Colori ovunque. Cobalto e rosso, verde e turchese, tende di pizzo blu alle finestre. Rossetto scarlatto, carne di ciliegia. Imperversa il verde: foglie, alberi, fitta la vegetazione ricopre una lussureggiante Rio De Janeiro. L’aria si appiccica alla pelle, agli indumenti, densa di calore. Guida sdraiata sul letto, giovane e innocente, ingenua e innamorata. Avida succhia una pesca e parla di sesso. L’eccitazione di un marinaio che la aspetta fuori dalla finestra, l’emozionante anticipazione dell’incontro. Addosso un abito scollato, implora la sorella di coprirla. Eurídice accetta a malincuore, pervasa da incombenti premonizioni. Passano i giorni e quel che rimane è solo vana attesa e silenzio. La giovane nasconde la faccia nel cuscino soffocando singhiozzi, aspirando forte il profumo di Guida. “Prima c’era il sole, ora sta piovendo.” Incorniciata da due colonne, una oscura, l’altra rosa tenue, la notte di Rio è illuminata da luci lontane.

Il brasiliano Karim Aïnouz adatta il romanzo di Martha Batalha del 2015: La vita invisibile di Eurídice Gusmāo. Il regista (Madame Satā) gareggia a Cannes nella sezione Un certain regard (aggiudicandosi il primo premio) condensando un libro che si estende per diversi decenni, dal 1934 in poi, fino a occuparsi esclusivamente degli anni ’50, arco di tempo in cui le sorelle, pur proprietà di padri e mariti, saranno testimoni dell’alba di importanti cambiamenti. L’autore mantiene intatte le fondamenta dell’opera letteraria, raccontando la storia di una famiglia divisa tramite inquadrature e strutture classiche. Le riprese di Hélène Louvart sono ovunque sontuose, cariche di aggressività e pathos nelle scene cruciali di sesso e violenza. Il montaggio di Heike Parplies lega le inquadrature con fluidità lieve. La storia è raccontata da voci fuori campo. Parole e lettere tra due sorelle: amiche, complici, indispensabili l’una all’altra, Eurídice (una Carol Duarte in stato di grazia) e Guida (Julia Stockler, splendida e sensuale) saranno costrette a separarsi dalle circostanze della vita, vittime di un padre padrone (António Fonseca) che le dividerà per sempre. Entrambe vivranno inconsapevolmente esistenze parallele in diverse parti della stessa città.

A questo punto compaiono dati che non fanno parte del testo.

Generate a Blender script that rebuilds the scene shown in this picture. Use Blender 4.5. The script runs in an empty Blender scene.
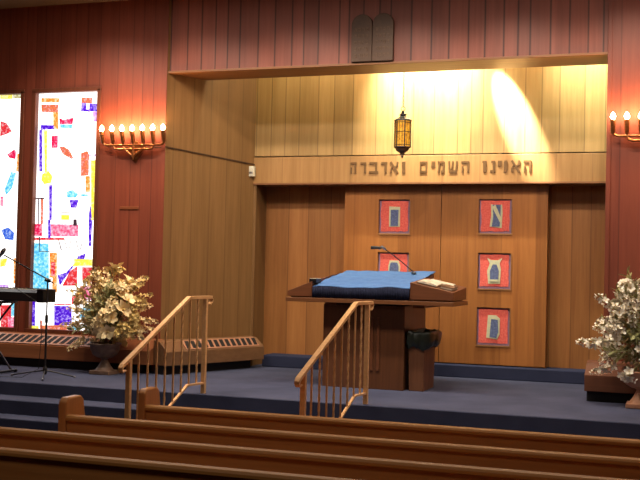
import bpy, bmesh, math, random
from mathutils import Vector, Matrix, Euler

random.seed(7)
C = bpy.context.scene.collection
PI = math.pi

# ------------------------------------------------------------------ camera
def make_camera():
    yaw, pitch, roll = math.radians(-19.0), math.radians(1.576), math.radians(1.325)
    f = Vector((math.sin(yaw)*math.cos(pitch), math.cos(yaw)*math.cos(pitch), math.sin(pitch)))
    r0 = Vector((math.cos(yaw), -math.sin(yaw), 0)); u0 = r0.cross(f)
    r = r0*math.cos(roll) + u0*math.sin(roll); u = -r0*math.sin(roll) + u0*math.cos(roll)
    cd = bpy.data.cameras.new('camera'); cam = bpy.data.objects.new('camera', cd); C.objects.link(cam)
    cd.sensor_width = 36; cd.lens = 1050*36/640; cd.clip_end = 100
    m = Matrix((r, u, -f)).transposed().to_4x4(); m.translation = (0, 0, 1.42)
    cam.matrix_world = m
    bpy.context.scene.camera = cam
make_camera()

# ------------------------------------------------------------------ world, lights, exposure
W = bpy.data.worlds.new('world'); bpy.context.scene.world = W; W.use_nodes = True
W.node_tree.nodes['Background'].inputs[0].default_value = (1, .85, .7, 1)
W.node_tree.nodes['Background'].inputs[1].default_value = .05
vs = bpy.context.scene.view_settings
vs.view_transform = 'Standard'; vs.look = 'None'; vs.gamma = 1; vs.use_curve_mapping = False
vs.exposure = 0.0

def aim(o, to):
    o.rotation_euler = (Vector(to) - o.location).to_track_quat('-Z', 'Y').to_euler()
def area(name, loc, to, sx, sy, power, col):
    l = bpy.data.lights.new(name, 'AREA'); l.shape = 'RECTANGLE'; l.size = sx; l.size_y = sy
    l.energy = power; l.color = col
    o = bpy.data.objects.new(name, l); C.objects.link(o); o.location = loc; aim(o, to); return o
def spot(name, loc, to, cone, blend, power, col, radius=.05):
    l = bpy.data.lights.new(name, 'SPOT'); l.spot_size = math.radians(cone); l.spot_blend = blend
    l.energy = power; l.color = col; l.shadow_soft_size = radius
    o = bpy.data.objects.new(name, l); C.objects.link(o); o.location = loc; aim(o, to); return o
WARM = (1, .80, .56)
# hall ceiling panels
area('hall_ceiling_light', (-3.5, 2.9, 4.95), (-3.5, 4.2, 0), 7, 2, 115, (1, .88, .74))
area('hall_ceiling_light', (-3.7, 9.9, 4.97), (-3.7, 9.95, 0), 9, .4, 260, (1, .86, .72))
# downlights over the platform
for lx in (-7.6, -6.2, -4.8, -3.4, -2.0, -.6):
    spot('platform_downlight', (lx, 10.9, 4.98), (lx + .1, 12.9, 0.6), 105, .7, 210, (1, .86, .70), .08)
# lamps hidden in the cove above the ark
area('cove_light', (-3.3, 13.35, 4.9), (-3.3, 14.05, 3.6), 4.6, .12, 75, (1, .90, .58))
spot('cove_spotlight', (-3.4, 13.45, 4.95), (-3.3, 14.1, 4.35), 96, .7, 1650, (1, .95, .80), .04)
spot('cove_spotlight', (-2.85, 13.55, 5.2), (-2.16, 14.05, 3.6), 16, .75, 8000, (1, .93, .80), .015)
spot('cove_spotlight', (-1.1, 13.4, 5.1), (-1.05, 14.1, 4.4), 80, .8, 560, (.96, 1, .82), .04)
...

C’è un contrasto intenso tra la relativa felicità di Guida – costretta a dividersi tra due lavori, perennemente in lutto per la perdita della sorella – e la vuota esistenza di Eurídice, la sua realizzazione professionale vanificata dal marito e dal padre. Eurídice vuole essere ammessa al conservatorio di Vienna, ormai suonare il pianoforte a casa non la soddisfa più. Il fatto che Antenor si ostini a non comprendere le motivazioni della moglie riassume in modo succinto la comprensione limitata degli uomini dell’epoca e non solo riguardo alle pulsioni delle donne, al di là dei ruoli di moglie, madre e casalinga.

Se il film non si sofferma sulle radici greche del nome del personaggio principale, sembra tuttavia sottilmente significativo, reinterpretando il mito di Orfeo, il fatto che la musica non basti a salvare Eurídice, se non dall’Inferno, da una vita mortale di intorpidimento.

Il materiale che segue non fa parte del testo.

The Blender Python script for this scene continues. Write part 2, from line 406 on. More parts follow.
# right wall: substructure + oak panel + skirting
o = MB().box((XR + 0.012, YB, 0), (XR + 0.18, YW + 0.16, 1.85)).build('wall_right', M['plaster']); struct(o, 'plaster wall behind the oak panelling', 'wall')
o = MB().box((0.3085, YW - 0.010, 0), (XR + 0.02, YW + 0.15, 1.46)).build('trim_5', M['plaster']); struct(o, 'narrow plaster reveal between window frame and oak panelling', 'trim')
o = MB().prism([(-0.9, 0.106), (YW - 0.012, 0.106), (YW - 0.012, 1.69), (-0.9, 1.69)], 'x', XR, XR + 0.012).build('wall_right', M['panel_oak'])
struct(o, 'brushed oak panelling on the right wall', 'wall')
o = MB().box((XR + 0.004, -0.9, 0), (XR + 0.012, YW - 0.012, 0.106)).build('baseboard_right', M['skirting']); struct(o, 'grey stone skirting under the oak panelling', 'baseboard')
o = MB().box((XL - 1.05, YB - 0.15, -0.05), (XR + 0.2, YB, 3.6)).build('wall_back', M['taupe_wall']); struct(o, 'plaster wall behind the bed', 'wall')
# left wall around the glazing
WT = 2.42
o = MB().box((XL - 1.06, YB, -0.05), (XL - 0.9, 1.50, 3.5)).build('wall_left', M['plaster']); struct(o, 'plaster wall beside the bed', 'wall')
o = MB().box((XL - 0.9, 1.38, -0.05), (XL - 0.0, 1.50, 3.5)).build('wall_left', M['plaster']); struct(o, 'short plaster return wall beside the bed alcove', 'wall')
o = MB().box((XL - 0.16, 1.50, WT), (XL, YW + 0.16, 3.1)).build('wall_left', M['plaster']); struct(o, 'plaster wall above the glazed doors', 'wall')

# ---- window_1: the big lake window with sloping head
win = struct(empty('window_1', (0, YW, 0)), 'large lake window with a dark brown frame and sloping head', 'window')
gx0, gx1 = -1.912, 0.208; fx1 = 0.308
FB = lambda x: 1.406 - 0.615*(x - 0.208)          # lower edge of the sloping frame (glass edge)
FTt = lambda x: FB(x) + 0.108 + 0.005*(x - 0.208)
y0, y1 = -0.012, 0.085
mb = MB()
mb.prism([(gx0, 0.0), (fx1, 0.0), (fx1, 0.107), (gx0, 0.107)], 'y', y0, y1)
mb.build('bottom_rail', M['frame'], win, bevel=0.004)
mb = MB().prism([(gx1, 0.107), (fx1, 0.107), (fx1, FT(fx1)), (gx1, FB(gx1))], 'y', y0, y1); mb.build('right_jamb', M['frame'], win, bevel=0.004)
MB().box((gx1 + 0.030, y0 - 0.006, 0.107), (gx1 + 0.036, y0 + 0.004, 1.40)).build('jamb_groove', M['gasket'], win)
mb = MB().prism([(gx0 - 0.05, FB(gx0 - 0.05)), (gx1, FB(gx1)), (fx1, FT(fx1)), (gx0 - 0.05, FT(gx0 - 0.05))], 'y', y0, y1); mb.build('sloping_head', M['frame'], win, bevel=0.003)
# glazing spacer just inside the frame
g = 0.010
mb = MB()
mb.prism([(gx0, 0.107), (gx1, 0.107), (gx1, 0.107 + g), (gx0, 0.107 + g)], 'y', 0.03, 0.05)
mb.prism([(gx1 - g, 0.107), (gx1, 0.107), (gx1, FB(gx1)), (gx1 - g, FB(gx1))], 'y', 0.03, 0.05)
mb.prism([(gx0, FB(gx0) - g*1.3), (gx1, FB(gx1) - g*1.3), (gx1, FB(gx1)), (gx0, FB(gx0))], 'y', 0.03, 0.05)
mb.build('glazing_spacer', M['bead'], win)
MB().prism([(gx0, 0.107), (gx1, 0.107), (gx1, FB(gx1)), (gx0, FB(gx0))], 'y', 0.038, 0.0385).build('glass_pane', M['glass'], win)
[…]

Nonostante le numerose rappresentazioni di crudele insensibilità, ingiustizia quotidiana e delusione cronica, La vita invisibile di Eurídice Gusmāo è un dramma che celebra la resistenza di donne che sopportano e lottano contro esistenze abbattute. La modulazione esperta del tono di Ainouz assicura che il lungo film sorprenda continuamente, attimo per attimo.

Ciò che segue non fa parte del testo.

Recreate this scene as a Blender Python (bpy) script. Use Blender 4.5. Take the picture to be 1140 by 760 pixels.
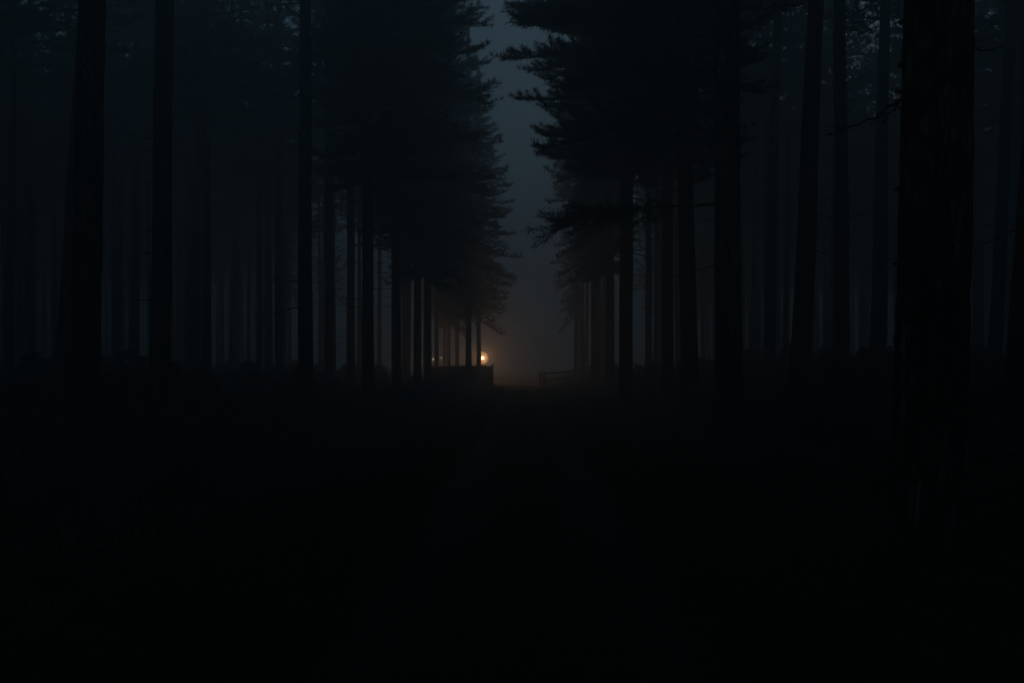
import bpy, math, random
import numpy as np
from mathutils import Vector

for o in list(bpy.data.objects):
    bpy.data.objects.remove(o)
SC = bpy.context.scene
COL = SC.collection
RAD = math.radians
PI = math.pi

# ---------------------------------------------------------------- camera
F = 1108.0            # focal length in photo pixels (35 mm on 36 mm, 1140 px wide)
CX, HY = 570.0, 406.0 # image centre column, horizon row
EYE = 1.6
cam_d = bpy.data.cameras.new('camera')
cam_d.sensor_width = 36.0
cam_d.lens = 35.0
cam_d.shift_y = 26.0 / 1140.0
cam_d.clip_start = 0.05
cam_d.clip_end = 3000.0
cam = bpy.data.objects.new('camera', cam_d)
cam.location = (0, 0, EYE)
cam.rotation_euler = (RAD(90), 0, 0)
COL.objects.link(cam)
SC.camera = cam

# ---------------------------------------------------------------- world, sun, exposure
SUN_EL, SUN_ROT = 12.0, 20.0
SKY_STRENGTH = 0.0172
w = bpy.data.worlds.new('World')
SC.world = w
w.use_nodes = True
nt = w.node_tree
bg = nt.nodes['Background']
sky = nt.nodes.new('ShaderNodeTexSky')
sky.sky_type = 'NISHITA'
sky.sun_disc = False
sky.sun_elevation = RAD(SUN_EL)
sky.sun_rotation = RAD(SUN_ROT)
sky.altitude = 50
sky.air_density = 1.2
sky.dust_density = 1.0
sky.ozone_density = 2.5
# dense overcast dusk: the clear sky is evened out by cloud
mx = nt.nodes.new('ShaderNodeMix')
mx.data_type = 'RGBA'
mx.inputs[0].default_value = 0.75
nt.links.new(sky.outputs[0], mx.inputs[6])
mx.inputs[7].default_value = (2.75, 5.6, 8.1, 1)
nt.links.new(mx.outputs[2], bg.inputs['Color'])
bg.inputs['Strength'].default_value = SKY_STRENGTH

sun_d = bpy.data.lights.new('sun', 'SUN')
sun_d.energy = 0.006
sun_d.angle = RAD(40)
sun_d.color = (0.8, 0.92, 1.0)
sun = bpy.data.objects.new('sun', sun_d)
sun.rotation_euler = (RAD(90 - SUN_EL), 0, RAD(180 - SUN_ROT))
COL.objects.link(sun)

SC.view_settings.view_transform = 'Standard'
SC.view_settings.look = 'None'
SC.view_settings.exposure = 0.0
SC.view_settings.gamma = 1.0
SC.view_settings.use_curve_mapping = False
cy = SC.cycles
cy.max_bounces = 5
cy.diffuse_bounces = 2
cy.glossy_bounces = 2
cy.transmission_bounces = 3
cy.transparent_max_bounces = 8
cy.volume_bounces = 2
cy.sample_clamp_indirect = 0.5
cy.use_denoising = True
cy.use_adaptive_sampling = False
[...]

Il tempo è scandito dall’uso affascinante della partitura di Schiefer, combinato con passaggi al piano di Liszt, Grieg e Chopin. In nessun luogo, tuttavia, la musica è più potente della scena in cui Eurídice, giunta finalmente al provino per l’ammissione al Conservatorio, suona lo Studio n.9 Op.10 di Chopin in un trionfo attenuato ancora una volta dalla schiacciante realtà. La vita invisibile di Eurídice Gusmāo è nelle sale italiane da giovedì 12 settembre.